Virginia Woolf
(1882–1941)
One can scarcely think of twentieth-century trends in fiction without thinking of "stream of consciousness," the technique whereby a character's innermost thoughts, emotions, and memories are woven together into a complex psychological fabric. And one can scarcely think of stream of consciousness without thinking of Virginia Woolf, the brilliant literary pioneer whose novels and short stories introduced this technique to the world.
Ironically, for a writer who would become one of the leading lights of Modernism, Virginia Woolf was born into a family of prim and proper Victorians. Her father, Leslie Stephan, who served as the first editor of the renowned Dictionary of National Biography, saw to it that his daughter grew up surrounded by books, and at the age of 23 Virginia began contributing reviews to the Literary Supplement of The Times of London. In 1912, she married Leonard Woolf, an author and social reformer, with whom she founded the Hogarth Press. Their house in the Bloomsbury section of London became an informal printing place of some of the more important thinkers of the era, attracting such figures as the writers E. M. Forster and Lytton Strachey, the art critic Roger Fry, and the economist John Maynard Keynes.
Woolf's first two novels, The Voyage Out (1915) and Night and Day (1919) were more or less conventional works. Her third, Jacob's Room (1922), was anything but. It shattered the conventions of modern fiction-writing by telling the story of a young man's life entirely through an examination of his room and its cluttered contents. Although we never actually meet the title character, we come to know a great deal about him through an artful arrangement of photographs.

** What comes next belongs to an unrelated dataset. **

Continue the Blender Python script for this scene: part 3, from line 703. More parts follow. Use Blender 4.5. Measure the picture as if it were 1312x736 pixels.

In the years between the wars, Woolf continued to refine her fluid, inward-looking style with three more stream-of-consciousness novels–Mrs. Dalloway (1925), To the Lighthouse (1927), and The Waves (1931)–and with four slightly experimental ones. In her more revolutionary works, she virtually abolished the traditional concept of plot, preferring instead to concentrate on what she called "an ordinary mind on an ordinary day." Today, Woolf is recognized, along with James Joyce–whose life span almost exactly paralleled her own–as one of the most influential shapers of contemporary modern fiction.